> [DIRECTIONS]
Quote every line of the material beneath this one.

> [RECORDED DATA]
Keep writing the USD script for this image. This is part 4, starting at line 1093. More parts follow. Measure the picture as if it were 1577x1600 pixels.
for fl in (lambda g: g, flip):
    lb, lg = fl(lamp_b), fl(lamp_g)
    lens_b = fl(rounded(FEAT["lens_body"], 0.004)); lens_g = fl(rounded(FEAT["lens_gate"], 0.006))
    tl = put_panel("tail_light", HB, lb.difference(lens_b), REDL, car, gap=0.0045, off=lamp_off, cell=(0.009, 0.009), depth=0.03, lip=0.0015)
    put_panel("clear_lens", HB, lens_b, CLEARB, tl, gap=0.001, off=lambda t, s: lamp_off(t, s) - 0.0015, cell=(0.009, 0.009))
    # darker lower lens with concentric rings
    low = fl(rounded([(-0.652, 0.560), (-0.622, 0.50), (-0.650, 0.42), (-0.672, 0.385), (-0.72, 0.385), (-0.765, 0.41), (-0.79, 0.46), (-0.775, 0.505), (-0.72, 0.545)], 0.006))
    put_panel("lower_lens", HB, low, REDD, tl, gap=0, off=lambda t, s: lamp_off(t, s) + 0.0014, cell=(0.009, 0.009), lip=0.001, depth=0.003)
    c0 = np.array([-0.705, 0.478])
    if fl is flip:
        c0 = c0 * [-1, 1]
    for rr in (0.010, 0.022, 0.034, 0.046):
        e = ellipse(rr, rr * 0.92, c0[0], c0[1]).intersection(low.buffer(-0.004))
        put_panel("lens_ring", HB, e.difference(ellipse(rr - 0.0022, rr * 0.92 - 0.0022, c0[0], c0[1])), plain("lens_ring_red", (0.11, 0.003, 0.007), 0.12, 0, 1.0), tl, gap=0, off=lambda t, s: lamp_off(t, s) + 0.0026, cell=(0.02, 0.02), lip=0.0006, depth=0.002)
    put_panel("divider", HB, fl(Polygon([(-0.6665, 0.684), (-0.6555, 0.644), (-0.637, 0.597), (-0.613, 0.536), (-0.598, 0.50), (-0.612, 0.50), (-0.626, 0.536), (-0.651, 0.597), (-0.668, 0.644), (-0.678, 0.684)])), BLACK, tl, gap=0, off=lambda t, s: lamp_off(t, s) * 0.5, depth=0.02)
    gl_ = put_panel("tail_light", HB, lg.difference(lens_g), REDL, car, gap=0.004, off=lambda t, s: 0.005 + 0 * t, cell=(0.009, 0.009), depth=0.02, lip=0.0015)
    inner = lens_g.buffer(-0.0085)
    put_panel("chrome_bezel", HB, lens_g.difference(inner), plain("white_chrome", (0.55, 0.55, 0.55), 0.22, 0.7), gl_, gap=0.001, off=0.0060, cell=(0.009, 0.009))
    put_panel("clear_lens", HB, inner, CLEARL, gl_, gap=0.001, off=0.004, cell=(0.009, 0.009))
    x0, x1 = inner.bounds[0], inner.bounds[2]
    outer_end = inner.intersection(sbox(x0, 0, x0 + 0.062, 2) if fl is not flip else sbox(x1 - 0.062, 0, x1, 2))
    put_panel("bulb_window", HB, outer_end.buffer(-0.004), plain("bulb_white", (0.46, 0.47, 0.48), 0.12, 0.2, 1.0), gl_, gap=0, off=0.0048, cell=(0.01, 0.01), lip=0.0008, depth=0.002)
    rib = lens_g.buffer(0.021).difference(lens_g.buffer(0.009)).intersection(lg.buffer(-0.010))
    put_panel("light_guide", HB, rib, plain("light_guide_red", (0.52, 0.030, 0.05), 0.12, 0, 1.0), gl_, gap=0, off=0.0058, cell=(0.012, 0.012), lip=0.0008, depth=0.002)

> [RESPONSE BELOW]
Keep writing the USD script for this image. This is part 4, starting at line 1093. More parts follow. Measure the picture as if it were 1577x1600 pixels.
for fl in (lambda g: g, flip):
    lb, lg = fl(lamp_b), fl(lamp_g)
    lens_b = fl(rounded(FEAT["lens_body"], 0.004)); lens_g = fl(rounded(FEAT["lens_gate"], 0.006))
    tl = put_panel("tail_light", HB, lb.difference(lens_b), REDL, car, gap=0.0045, off=lamp_off, cell=(0.009, 0.009), depth=0.03, lip=0.0015)
    put_panel("clear_lens", HB, lens_b, CLEARB, tl, gap=0.001, off=lambda t, s: lamp_off(t, s) - 0.0015, cell=(0.009, 0.009))
    # darker lower lens with concentric rings
    low = fl(rounded([(-0.652, 0.560), (-0.622, 0.50), (-0.650, 0.42), (-0.672, 0.385), (-0.72, 0.385), (-0.765, 0.41), (-0.79, 0.46), (-0.775, 0.505), (-0.72, 0.545)], 0.006))
    put_panel("lower_lens", HB, low, REDD, tl, gap=0, off=lambda t, s: lamp_off(t, s) + 0.0014, cell=(0.009, 0.009), lip=0.001, depth=0.003)
    c0 = np.array([-0.705, 0.478])
    if fl is flip:
        c0 = c0 * [-1, 1]
    for rr in (0.010, 0.022, 0.034, 0.046):
        e = ellipse(rr, rr * 0.92, c0[0], c0[1]).intersection(low.buffer(-0.004))
        put_panel("lens_ring", HB, e.difference(ellipse(rr - 0.0022, rr * 0.92 - 0.0022, c0[0], c0[1])), plain("lens_ring_red", (0.11, 0.003, 0.007), 0.12, 0, 1.0), tl, gap=0, off=lambda t, s: lamp_off(t, s) + 0.0026, cell=(0.02, 0.02), lip=0.0006, depth=0.002)
    put_panel("divider", HB, fl(Polygon([(-0.6665, 0.684), (-0.6555, 0.644), (-0.637, 0.597), (-0.613, 0.536), (-0.598, 0.50), (-0.612, 0.50), (-0.626, 0.536), (-0.651, 0.597), (-0.668, 0.644), (-0.678, 0.684)])), BLACK, tl, gap=0, off=lambda t, s: lamp_off(t, s) * 0.5, depth=0.02)
    gl_ = put_panel("tail_light", HB, lg.difference(lens_g), REDL, car, gap=0.004, off=lambda t, s: 0.005 + 0 * t, cell=(0.009, 0.009), depth=0.02, lip=0.0015)
    inner = lens_g.buffer(-0.0085)
    put_panel("chrome_bezel", HB, lens_g.difference(inner), plain("white_chrome", (0.55, 0.55, 0.55), 0.22, 0.7), gl_, gap=0.001, off=0.0060, cell=(0.009, 0.009))
    put_panel("clear_lens", HB, inner, CLEARL, gl_, gap=0.001, off=0.004, cell=(0.009, 0.009))
    x0, x1 = inner.bounds[0], inner.bounds[2]
    outer_end = inner.intersection(sbox(x0, 0, x0 + 0.062, 2) if fl is not flip else sbox(x1 - 0.062, 0, x1, 2))
    put_panel("bulb_window", HB, outer_end.buffer(-0.004), plain("bulb_white", (0.46, 0.47, 0.48), 0.12, 0.2, 1.0), gl_, gap=0, off=0.0048, cell=(0.01, 0.01), lip=0.0008, depth=0.002)
    rib = lens_g.buffer(0.021).difference(lens_g.buffer(0.009)).intersection(lg.buffer(-0.010))
    put_panel("light_guide", HB, rib, plain("light_guide_red", (0.52, 0.030, 0.05), 0.12, 0, 1.0), gl_, gap=0, off=0.0058, cell=(0.012, 0.012), lip=0.0008, depth=0.002)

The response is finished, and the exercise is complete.